Connect Kit, as the name implies, makes it possible to connect DApps (short decentralized applications) to Ledger’s hardware wallets.

According to security firm Sonatype, version 1.1.7 directly embedded a wallet-draining payload to execute unauthorized transactions in order to transfer digital assets to an actor-controlled wallet.

Versions 1.1.5 and 1.1.6, while lacking an embedded drainer, were modified to download a secondary npm package, identified as 2e6d5f64604be31, which acts as a crypto drainer. The module is still available for download as of writing.

“Once installed into your software, the malware presents the users with a fake modal prompt that invites them to connect wallets,” Sonatype researcher Ilkka Turunen said. “Once the users click through this modal, the malware begins draining funds from the connected wallets.”

The malicious file is estimated to have been live for around five hours, although the active exploitation window during which the funds were drained was limited to a period of less than two hours.

Ledger has since removed all three malicious versions of Connect Kit from npm and published 1.1.8 to mitigate the issue. It has also reported the threat actor’s wallet addresses and noted that stablecoin issuer Tether has frozen the stolen funds.
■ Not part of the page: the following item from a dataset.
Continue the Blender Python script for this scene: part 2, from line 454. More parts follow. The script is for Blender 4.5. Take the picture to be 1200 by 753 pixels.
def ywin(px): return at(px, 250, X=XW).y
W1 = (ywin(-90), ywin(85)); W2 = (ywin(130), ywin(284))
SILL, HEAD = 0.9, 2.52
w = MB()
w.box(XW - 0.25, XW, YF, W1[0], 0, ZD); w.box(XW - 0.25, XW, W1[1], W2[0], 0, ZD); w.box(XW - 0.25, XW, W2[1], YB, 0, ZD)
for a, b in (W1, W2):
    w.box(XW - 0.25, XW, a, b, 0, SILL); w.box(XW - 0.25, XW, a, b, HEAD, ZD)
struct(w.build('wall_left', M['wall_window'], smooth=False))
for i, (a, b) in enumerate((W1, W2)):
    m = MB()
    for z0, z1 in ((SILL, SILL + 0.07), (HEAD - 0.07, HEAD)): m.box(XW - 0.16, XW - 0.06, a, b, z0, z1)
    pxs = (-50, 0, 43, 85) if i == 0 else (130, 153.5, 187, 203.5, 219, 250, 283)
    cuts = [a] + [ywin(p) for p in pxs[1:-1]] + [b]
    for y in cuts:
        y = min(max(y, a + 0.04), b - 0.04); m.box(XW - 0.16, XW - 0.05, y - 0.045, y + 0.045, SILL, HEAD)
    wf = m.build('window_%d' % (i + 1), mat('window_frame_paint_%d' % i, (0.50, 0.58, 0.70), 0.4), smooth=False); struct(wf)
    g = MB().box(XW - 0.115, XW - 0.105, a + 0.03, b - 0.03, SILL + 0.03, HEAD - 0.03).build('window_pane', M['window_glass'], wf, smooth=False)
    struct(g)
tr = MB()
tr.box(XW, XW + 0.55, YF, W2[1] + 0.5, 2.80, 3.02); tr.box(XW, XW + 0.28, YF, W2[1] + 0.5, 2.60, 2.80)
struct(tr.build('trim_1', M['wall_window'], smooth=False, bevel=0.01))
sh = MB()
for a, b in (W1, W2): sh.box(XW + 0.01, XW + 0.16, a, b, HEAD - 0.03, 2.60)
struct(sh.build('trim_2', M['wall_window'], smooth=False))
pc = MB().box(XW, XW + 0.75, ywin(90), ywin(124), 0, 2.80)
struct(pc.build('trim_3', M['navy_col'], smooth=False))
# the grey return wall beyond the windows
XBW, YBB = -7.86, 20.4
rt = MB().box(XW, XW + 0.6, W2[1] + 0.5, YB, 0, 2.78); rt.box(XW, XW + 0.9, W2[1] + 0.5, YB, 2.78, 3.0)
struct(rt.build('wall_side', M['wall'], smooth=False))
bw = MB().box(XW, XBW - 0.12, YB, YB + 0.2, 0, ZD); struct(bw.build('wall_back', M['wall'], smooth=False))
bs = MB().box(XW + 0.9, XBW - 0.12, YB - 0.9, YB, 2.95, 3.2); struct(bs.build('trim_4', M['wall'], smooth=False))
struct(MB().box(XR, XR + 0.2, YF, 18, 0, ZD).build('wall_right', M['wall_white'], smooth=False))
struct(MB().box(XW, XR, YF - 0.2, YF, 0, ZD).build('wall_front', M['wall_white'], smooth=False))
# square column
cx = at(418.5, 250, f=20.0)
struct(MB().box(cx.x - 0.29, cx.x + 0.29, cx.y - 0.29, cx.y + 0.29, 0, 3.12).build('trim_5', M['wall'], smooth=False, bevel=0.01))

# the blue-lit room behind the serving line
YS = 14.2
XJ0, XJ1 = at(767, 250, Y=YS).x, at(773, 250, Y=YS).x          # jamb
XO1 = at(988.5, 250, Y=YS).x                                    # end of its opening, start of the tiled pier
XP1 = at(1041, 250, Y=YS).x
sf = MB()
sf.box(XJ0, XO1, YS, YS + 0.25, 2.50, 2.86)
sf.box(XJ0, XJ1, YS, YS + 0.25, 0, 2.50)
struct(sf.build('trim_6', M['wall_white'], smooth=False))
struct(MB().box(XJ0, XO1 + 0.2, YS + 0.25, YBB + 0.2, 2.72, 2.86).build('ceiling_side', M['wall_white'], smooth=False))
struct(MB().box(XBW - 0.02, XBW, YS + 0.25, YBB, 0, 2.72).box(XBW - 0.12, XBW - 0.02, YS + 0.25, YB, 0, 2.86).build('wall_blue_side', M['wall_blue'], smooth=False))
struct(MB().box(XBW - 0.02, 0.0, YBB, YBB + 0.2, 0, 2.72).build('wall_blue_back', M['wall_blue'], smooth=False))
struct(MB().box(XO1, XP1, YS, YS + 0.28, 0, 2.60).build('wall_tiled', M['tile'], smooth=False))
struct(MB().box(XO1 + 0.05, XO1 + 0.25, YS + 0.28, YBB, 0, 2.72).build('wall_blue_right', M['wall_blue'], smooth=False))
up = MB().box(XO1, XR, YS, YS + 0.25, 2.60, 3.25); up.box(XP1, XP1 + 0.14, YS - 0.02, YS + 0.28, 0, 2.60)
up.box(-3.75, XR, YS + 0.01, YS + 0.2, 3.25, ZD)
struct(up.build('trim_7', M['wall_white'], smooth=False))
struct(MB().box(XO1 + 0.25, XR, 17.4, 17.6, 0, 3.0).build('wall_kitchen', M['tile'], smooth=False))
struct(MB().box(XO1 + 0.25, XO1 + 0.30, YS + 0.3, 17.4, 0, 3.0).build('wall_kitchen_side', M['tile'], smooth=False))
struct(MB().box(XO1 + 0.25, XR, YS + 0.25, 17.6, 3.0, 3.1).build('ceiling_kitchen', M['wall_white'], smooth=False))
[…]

If anything, the development underscores the continued targeting of open-source ecosystems, with software registries such as PyPI and npm increasingly used as vectors for installing malware through supply chain attacks.

“The specific targeting of cryptocurrency assets demonstrates the evolving tactics of cybercriminals to achieve significant financial gains within the space of hours, directly monetising their malware,” Turunen noted.